Lorsque Jules César fut investi par le peuple de la dictature impériale, il comprit qu’un pouvoir d’inspiration et d’initiative personnelle n’était pas compatible avec des élections libres qui auraient pu opposer la volonté mobile des majorités à la volonté du souverain : il inventa les candidatures officielles et les proposa franchement. « Les comices furent partagés entre César et le peuple, dit Suétone[1]. On convint que le peuple nommerait une moitié des magistrats, et César l’autre. La formule de recommandation pour ceux qu’il voulait faire élire était écrite sur des tablettes envoyées dans toutes les tribus et contenant ce peu de mots : Moi, César, dictateur, à telle tribu, je vous recommande tels et tels pour qu’ils obtiennent de vos suffrages la charge à laquelle ils aspirent. » La réunion de ces magistratures électives composait en quelque sorte le ministère de l’époque ; il est bien évident que des agens ministériels provenant de cette origine ne pouvaient pas être responsables, et qu’au contraire, si le pouvoir avait été exercé par des hommes d’état recevant l’impulsion des comices et chargés de traduire sous leur propre responsabilité les vœux de la nation, la responsabilité du dictateur aurait disparu avec son omnipotence.
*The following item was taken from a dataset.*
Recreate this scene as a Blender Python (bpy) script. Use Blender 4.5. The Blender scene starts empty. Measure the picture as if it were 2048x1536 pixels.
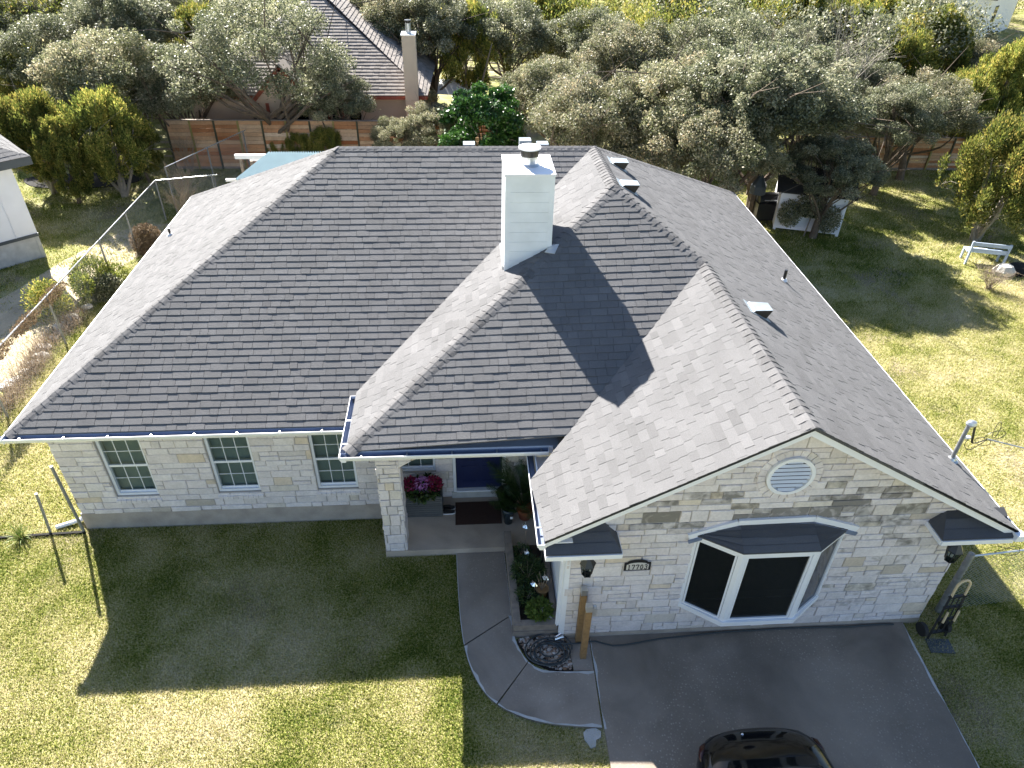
import bpy, math, random
import numpy as np
from mathutils import Vector, Matrix
R_ = random.Random(7)
sc = bpy.context.scene
col = sc.collection

# ---------------------------------------------------------------- camera
CAM = Vector((8.024, -9.970, 10.984))
RX = Vector((0.99769362, -0.06525324, 0.01869357))
UP = Vector((0.02355903, 0.59116679, 0.80620518))
FW = Vector((0.06365851, 0.80390537, -0.59134064))
FPX = 1419.674
cd = bpy.data.cameras.new("camera"); cam = bpy.data.objects.new("camera", cd); col.objects.link(cam)
cd.sensor_width = 36; cd.lens = FPX * 36 / 2048; cd.clip_end = 900; cd.clip_start = .05
cam.matrix_world = Matrix(((RX.x, UP.x, -FW.x, CAM.x), (RX.y, UP.y, -FW.y, CAM.y), (RX.z, UP.z, -FW.z, CAM.z), (0, 0, 0, 1)))
sc.camera = cam
sc.view_settings.view_transform = 'Standard'; sc.view_settings.look = 'None'
sc.view_settings.exposure = 2.15; sc.view_settings.gamma = 1
# ---------------------------------------------------------------- light
EL, AZ = math.radians(37.6), math.radians(28.6)
LD = Vector((math.sin(AZ) * math.cos(EL), -math.cos(AZ) * math.cos(EL), -math.sin(EL)))   # direction light travels
w = bpy.data.worlds.new("World"); sc.world = w; w.use_nodes = True
nt = w.node_tree; bg = nt.nodes['Background']; sk = nt.nodes.new('ShaderNodeTexSky'); sk.sky_type = 'NISHITA'
sk.sun_disc = False; sk.sun_elevation = EL
sk.sun_rotation = math.atan2(-LD.x, -LD.y); sk.dust_density = .6; sk.ozone_density = 1.6
hs_ = nt.nodes.new('ShaderNodeHueSaturation'); hs_.inputs['Saturation'].default_value = 1.0; nt.links.new(sk.outputs[0], hs_.inputs['Color']); nt.links.new(hs_.outputs[0], bg.inputs[0]); bg.inputs[1].default_value = .05
sd = bpy.data.lights.new("sun", 'SUN'); sd.energy = 5.0; sd.angle = math.radians(.5); sd.color = (1, .95, .86)
sun = bpy.data.objects.new("sun", sd); col.objects.link(sun); sun.rotation_euler = LD.to_track_quat('-Z', 'Y').to_euler(); sun.location = (-20, 30, 40)

# pixel of the 2048x1536 photograph -> point on a real plane of the place
def _ray(u, v): return FW * FPX + RX * (u - 1024) - UP * (v - 768)
def gz(u, v, z=0.): d = _ray(u, v); return CAM + d * ((z - CAM.z) / d.z)
def gy(u, v, y): d = _ray(u, v); return CAM + d * ((y - CAM.y) / d.y)
def gx(u, v, x): d = _ray(u, v); return CAM + d * ((x - CAM.x) / d.x)
def gp(u, v, n, d0): d = _ray(u, v); return CAM + d * ((d0 - n.dot(CAM)) / n.dot(d))

# ---------------------------------------------------------------- tagging
def tag(o, label=None, cat=None, group=None, kind=None):
    if label: o['label'] = label
    if cat: o['category'] = cat
    if group: o['group'] = group
    if kind: o['kind'] = kind
    return o
def thing(name, loc, label, cat, group=None):
    o = bpy.data.objects.new(name, None); col.objects.link(o); o.location = loc; o.empty_display_size = .1
    return tag(o, label, cat, group)

class MB:
    def __init__(s): s.v = []; s.f = []; s.t = []
    def add(s, vs, fs, t=.5):
        n = len(s.v); s.v += [tuple(p) for p in vs]
        for f in fs: s.f.append([i + n for i in f]); s.t.append(t)
    def poly(s, pts, t=.5): s.add(pts, [list(range(len(pts)))], t)
    def box(s, c, d, rz=0., t=.5):
        hx, hy, hz = d[0] / 2, d[1] / 2, d[2] / 2; ca, sa = math.cos(rz), math.sin(rz); vs = []
        for x, y, z in ((-1, -1, -1), (1, -1, -1), (1, 1, -1), (-1, 1, -1), (-1, -1, 1), (1, -1, 1), (1, 1, 1), (-1, 1, 1)):
            x *= hx; y *= hy; vs.append((c[0] + x * ca - y * sa, c[1] + x * sa + y * ca, c[2] + z * hz))
        s.add(vs, [(0, 3, 2, 1), (4, 5, 6, 7), (0, 1, 5, 4), (1, 2, 6, 5), (2, 3, 7, 6), (3, 0, 4, 7)], t)
    def bb(s, x0, x1, y0, y1, z0, z1, t=.5): s.box(((x0 + x1) / 2, (y0 + y1) / 2, (z0 + z1) / 2), (x1 - x0, y1 - y0, z1 - z0), 0, t)
    def bar(s, a, b, wd, h, t=.5, up=Vector((0, 0, 1))):
        a = Vector(a); b = Vector(b); d = (b - a).normalized()
        if abs(d.dot(up)) > .99: up = Vector((0, 1, 0))
        sx = d.cross(up).normalized() * wd / 2; sz = sx.cross(d).normalized() * h / 2
        vs = [a - sx - sz, a + sx - sz, a + sx + sz, a - sx + sz, b - sx - sz, b + sx - sz, b + sx + sz, b - sx + sz]
        s.add(vs, [(0, 1, 2, 3), (7, 6, 5, 4), (0, 4, 5, 1), (1, 5, 6, 2), (2, 6, 7, 3), (3, 7, 4, 0)], t)
    def tube(s, pts, r, n=8, t=.5, cap=True):
        pts = [Vector(p) for p in pts]; m = len(pts); rr = r if isinstance(r, (list, tuple)) else [r] * m
        vs = []; ref = Vector((.13, .31, .94)).normalized()
        for i, p in enumerate(pts):
            d = (pts[min(i + 1, m - 1)] - pts[max(i - 1, 0)])
            d = d.normalized() if d.length > 1e-9 else Vector((0, 0, 1))
            a = d.cross(ref)
            if a.length < .05: a = d.cross(Vector((1, 0, 0)))
            a.normalize(); b = d.cross(a)
            for k in range(n):
                g = 2 * math.pi * k / n; vs.append(p + (a * math.cos(g) + b * math.sin(g)) * rr[i])
        fs = [(i * n + k, i * n + (k + 1) % n, (i + 1) * n + (k + 1) % n, (i + 1) * n + k) for i in range(m - 1) for k in range(n)]
        if cap: fs += [tuple(range(n))[::-1], tuple(range((m - 1) * n, m * n))]
        s.add(vs, fs, t)
    def lathe(s, c, prof, n=20, t=.5, sx=1, sy=1):
        vs = [(c[0] + r * math.cos(2 * math.pi * k / n) * sx, c[1] + r * math.sin(2 * math.pi * k / n) * sy, c[2] + z) for r, z in prof for k in range(n)]
        fs = [(i * n + k, i * n + (k + 1) % n, (i + 1) * n + (k + 1) % n, (i + 1) * n + k) for i in range(len(prof) - 1) for k in range(n)]
        fs += [tuple(range(n))[::-1], tuple(range((len(prof) - 1) * n, len(prof) * n))]
        s.add(vs, fs, t)
    def prism(s, p2, z0, z1, t=.5):
        n = len(p2); vs = [(p[0], p[1], z0) for p in p2] + [(p[0], p[1], z1) for p in p2]
        ar = sum(p2[i][0] * p2[(i + 1) % n][1] - p2[(i + 1) % n][0] * p2[i][1] for i in range(n))
        fs = [tuple(range(n))[::-1], tuple(range(n, 2 * n))] + [(i, (i + 1) % n, n + (i + 1) % n, n + i) for i in range(n)]
        if ar < 0: fs = [f[::-1] for f in fs]
        s.add(vs, fs, t)
    def extr(s, pts, d, t=.5):      # polygon pts extruded along vector d
        d = Vector(d); n = len(pts); a = [Vector(p) for p in pts]; vs = a + [p + d for p in a]
        nn = sum(((a[i] - a[0]).cross(a[(i + 1) % n] - a[0]) for i in range(1, n - 1)), Vector())
        fs = [tuple(range(n))[::-1], tuple(range(n, 2 * n))] + [(i, (i + 1) % n, n + (i + 1) % n, n + i) for i in range(n)]
        if nn.dot(d) < 0: fs = [f[::-1] for f in fs]
        s.add(vs, fs, t)
    def obj(s, name, mat, parent=None, smooth=False, base=None):
        V = np.array(s.v, dtype=np.float32)
        off = np.zeros(3)
        if parent is None:
            off = np.array([(V[:, 0].min() + V[:, 0].max()) / 2, (V[:, 1].min() + V[:, 1].max()) / 2, V[:, 2].min()]) if base is None else np.array(base)
            V = V - off
        return link_mesh(name, V, s.f, s.t, mat, parent, smooth, off)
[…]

César éluda la difficulté ; mais il n’avait pas à compter avec le suffrage universel : il était en présence d’un système électoral à la fois restreint et peu exigeant. Comment le suffrage universel, illimité, vigilant, ne relevant que de lui-même, tel qu’il vient de se révéler dans les élections récentes, peut-il être concilié avec l’idée césarienne ? Voilà le grand problème agité aujourd’hui au sein du corps législatif et devant la nation.


ANDRE COCHUT.

  1. Suétone, Jules César, chap. 42.